Here's a (lengthy) quote:
The Turks have been threatening for months to go after the PKK, who have tens of thousands of fighters training in camps inside Iraq, along the Turkish border.
And so the Iranians have spread the rumor, which until now has been accepted at face value, that its own Kurdish dissidents (PJAK) are actually the Iranian branch of the PKK, which the U.S. has designated as an international terrorist organization.
The State Department took Turkey’s insistence that PJAK was allied with the PKK seriously enough that it refused to meet earlier this month with visiting PJAK leader, Rahman Haj Ahmadi, despite his open support for the U.S. military presence in Iraq and his identification with U.S. goals in the region.
Both the PKK and PJAK have training camps in the Qanbil mountain range in northern Iraq. But because of the difficult geography, and their different needs, they inhabit “different sides of the mountains,” Rahman Ahmadi told me in Washington.
“The PKK doesn’t need us,” he said. “They have tens of thousands of fighters, and hundreds of thousands of sympathizers.”
But Ahmadi acknowledges that PJAK and the PKK cooperate to a certain degree, if only to prevent clashes between their own fighters.
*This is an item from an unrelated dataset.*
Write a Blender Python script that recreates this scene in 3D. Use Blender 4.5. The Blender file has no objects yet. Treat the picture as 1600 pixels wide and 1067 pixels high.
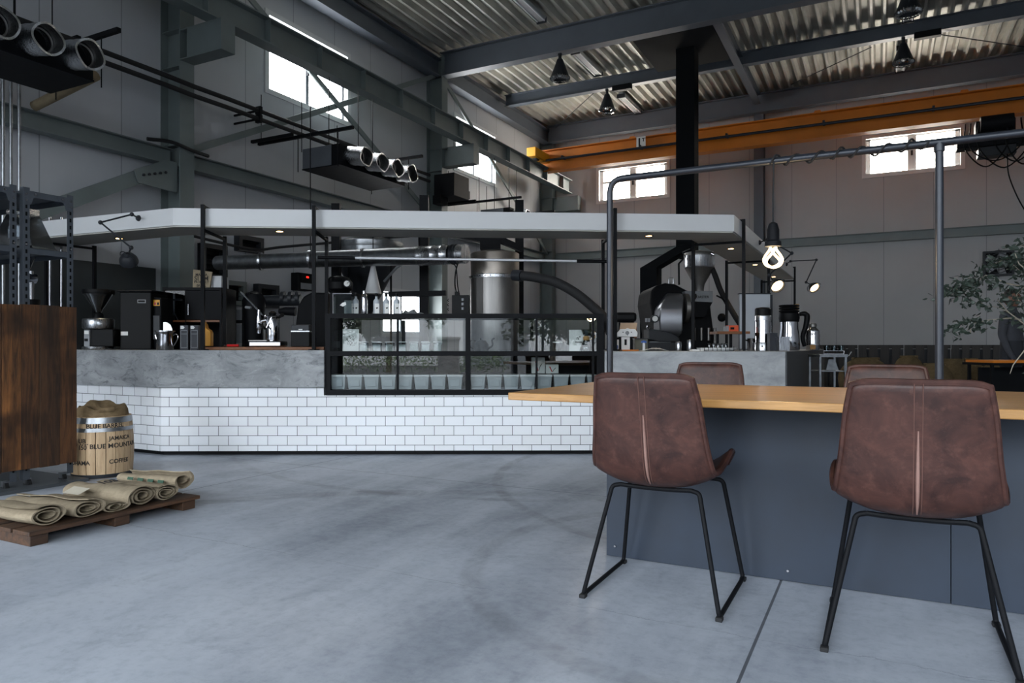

“The president of the Iraqi Kurdish Regional government, Massoud Barzani, also has an agreement with the PKK,” he told me. “Does that make Barzani a supporter of the PKK?”
This is not the first time the Turks have played us in Iraq. In 2003, on a flimsy pretext of domestic opposition, they successfully prevented the 4th Infantry Division from crossing Turkey to join coalition forces that liberated Iraq from Saddam Hussein.
We can sit by and allow Iran to violate Iraq’s sovereignty, defy the U.S. military, and smash a significant Iranian opposition group on the slim pretext that Iran is “merely” seeking to punish its own rebels, just as Turkey.
Or we can extend protection to the Iranian Kurds who have established training camps in the rugged mountains of northeastern Iraq, and inflict a double blow on Iran’s Revolutionary Guards Corps.
Clearly, the Iranians believe they can thumb their noses at the U.S. military. For more than a week, they have conducted intermittent shelling of Iraqi Kurdish villages in the general vicinity of suspected PJAK bases.
My Iranian sources tell me that the Iranians are hoping to expel PJAK from the area and replace them with Ansar al-Islam, the precursor group to al Qaeda in Iraq.
See? Turkey is the devil. Just like I have always said.